Privatizing Social Security and National Savings: DeLong v. Mankiw (v. Barro)

Would privatizing Social Security have any effects on national security? While Robert Barro has used his Ricardian Equivalence logic to say no, Brad DeLong objects when Greg Mankiw also claims there is no effect. Brad explains why he disagrees with Mankiw’s WSJ oped and documents why even Dr. Mankiw might disagree with Barro’s proposition. After all, the first edition of Mankiw’s Macroeconomics (OK, maybe I should purchase this fifth edition) suggested that the Reagan tax cuts did lower national savings.
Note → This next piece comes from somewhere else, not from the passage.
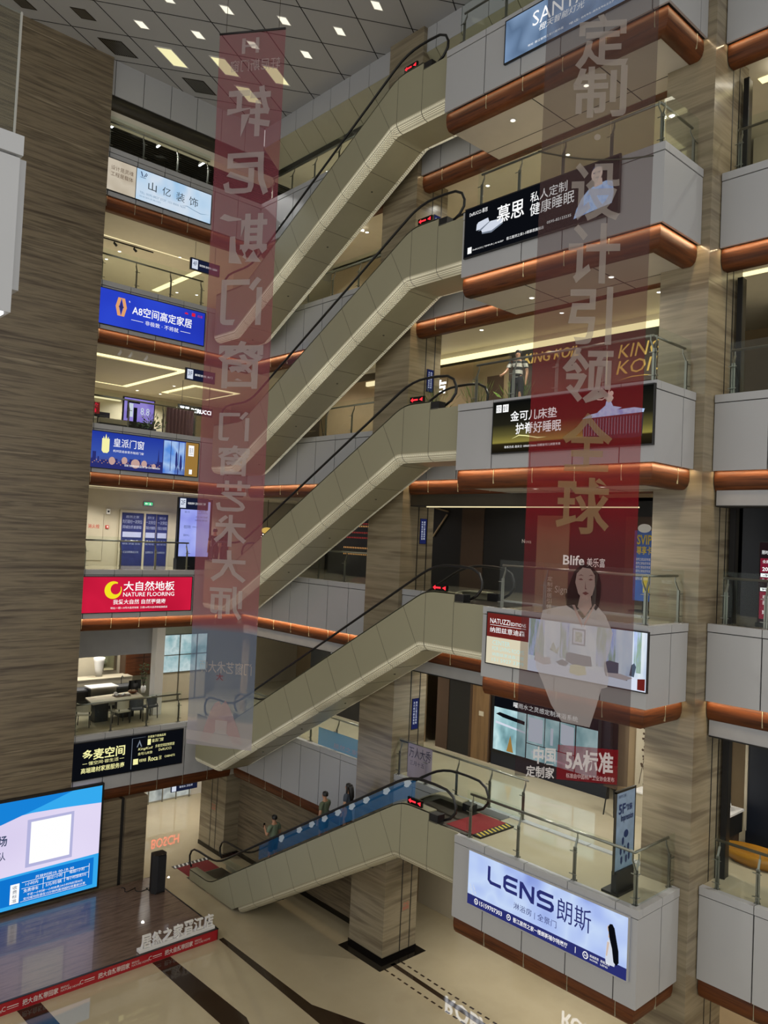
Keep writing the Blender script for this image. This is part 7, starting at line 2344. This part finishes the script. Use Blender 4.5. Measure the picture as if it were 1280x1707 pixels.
    if long_hair:
        hb.tube([W((-0.05, 0, 1.66)), W((-0.085, 0.0, 1.58)), W((-0.11, 0, 1.45)), W((-0.13, 0, 1.30)), W((-0.125, 0, 1.14))], [0.075 * k, 0.085 * k, 0.085 * k, 0.075 * k, 0.03 * k], 12)
        for s in (1, -1): hb.tube([W((0.0, s * 0.085, 1.64)), W((0.0, s * 0.098, 1.52)), W((0.01, s * 0.10, 1.38)), W((0.02, s * 0.09, 1.28))], [0.03 * k, 0.034 * k, 0.032 * k, 0.012 * k], 8)
    hb.build('hair', 'hair', rt)
    # shoes
    for s in (1, -1):
        st = 0.05 * s if pose != 'stand' else 0.02 * s
        b = MB()
        pr = [(-0.06, 0.035), (-0.03, 0.05), (0.08, 0.052), (0.17, 0.045), (0.215, 0.02)]
        low = [W((x + st, s * 0.105 - w, 0.0)) for x, w in pr] + [W((x + st, s * 0.105 + w, 0.0)) for x, w in pr[::-1]]
        hi = [W((x * 0.97 + st, s * 0.105 - w * 0.85, zz)) for (x, w), zz in zip(pr, (0.10, 0.11, 0.085, 0.06, 0.035))] + [W((x * 0.97 + st, s * 0.105 + w * 0.85, zz)) for (x, w), zz in zip(pr[::-1], (0.035, 0.06, 0.085, 0.11, 0.10))]
        nn = len(low)
        b.add(low + hi, [tuple(range(nn))[::-1], tuple(range(nn, 2 * nn))] + [(i, (i + 1) % nn, nn + (i + 1) % nn, nn + i) for i in range(nn)], 0, True)
        b.build('shoe', 'shoe', rt)
    if pose == 'phone':
        b = MB()
        c = Vector(W((0.335, 0.12, 1.32)))
        b.bar(c - Vector((0, 0, 0.07)), c + Vector((0, 0, 0.07)), 0.07, 0.01)
        tag(b.build('mobile_phone', 'black_gloss'), 'dark mobile phone in the hand of the lowest escalator rider', 'phone')
    return rt


def step_z(y):
    C, Cl, yk = CAP[2], 0.0, 14.95
    n = int((C - Cl) / 0.2)
    run = (ESC[2][1] - yk) / n
    i = int((y - yk) / run)
    return C - (i + 1) * (C / n), yk + (i + 0.5) * run
zs, ys_ = step_z(21.5)
person('person in grey green shirt and navy shorts, lowest of the escalator riders', (15.55, ys_, zs), math.radians(100), 1.74, 'shirt_green', 'shorts', pose='phone')
zs, ys_ = step_z(19.05)
person('person in olive shirt, middle one of the three escalator riders', (15.62, ys_, zs), math.radians(105), 1.72, 'shirt_olive', 'shorts', pose='rail')
zs, ys_ = step_z(18.15)
person('person with long black hair, highest of the three escalator riders', (15.62, ys_, zs), math.radians(110), 1.62, 'dress', 'dress', long_hair=True, woman=True, skirt=True)
person('person in a black and white striped top standing behind the dancer billboard railing', (16.35, 12.85, CAP[4] - 0.03), math.radians(200), 1.66, 'stripes', 'dark_cloth', pose='rail', trousers=True)
person('person in dark clothes standing before the tall lavender screen, nearer the screen', (15.95, 27.05, CAP[3] - 0.03), math.radians(80), 1.62, 'dark_cloth', 'dark_cloth', trousers=True)
person('person in dark clothes standing behind the pink banner, right of the other dark figure', (16.45, 27.15, CAP[3] - 0.03), math.radians(100), 1.60, 'dark_cloth', 'dark_cloth', long_hair=True, woman=True, trousers=True)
But let’s understand what Barro has said over time with respect to Ricardian Equivalence as well as privatization of Social Security. While Barro as a libertarian is for privatization, he has consistently argued that privatization does not yield a free lunch. And during the debate over tax cuts during Bush’s first term, economists who accepted Mankiw’s view of consumption over Ricardian Equivalence were arguing it would raise consumption – which means it would lower national savings as long as government purchases were not cut. So how did some of the Bush cheerleaders claim permanent tax cuts would not raise interest rates? By an appeal to Ricardian Equivalence that contradicts their claim that the tax cuts would raise consumption.

But is there anything to this notion that Bush’s Social Security ideas might actually raise national savings? I think the old Neil Wallace-Thomas Sargent “game of chicken” concept may offer some clues. In some of Sargent’s writings, he suggested that the Reagan tax cut forces were hoping to make the tax cuts permanent by coercing the appropriators in Congress to slash spending. Of course, this never worked but perhaps the belief that it might work is one possible explanation of why consumption jumped in the 1980’s that is consistent with Barro-Ricardian logic. Fast-forward to the 2005 debate over Social Security and think about the 2018-just IOUs yahoos. They are hoping that Bush’s tax cuts for the rich can be made permanent by raiding the lockbox. Bush, on the other hand, is too chicken (or too dishonest) to tell workers the implications of what his 2018-just IOUs supporters are suggesting. So the free-lunch promises go on – and we spent expected future income that cannot be there for everyone. If we could just end this charade and tell the public the truth, maybe national savings would rise. But then Mankiw’s former boss and his supporters are the ones who are spreading this charade.

Update: I missed this part of Greenspan’s testimony on first read:

Diverting the payroll taxes into the Social Security trust fund, he said, had merely allowed the government to run larger budget deficits. Greenspan said that switching to the private accounts would be a way to bolster the nation’s low savings rate.

I cannot believe Greenspan said this. After all, he supported Bush’s tax cuts, which is why the deficit rose and the savings rate fell. I guess having a trust fund to raid allowed Greenspan to play the three card monte game with ease.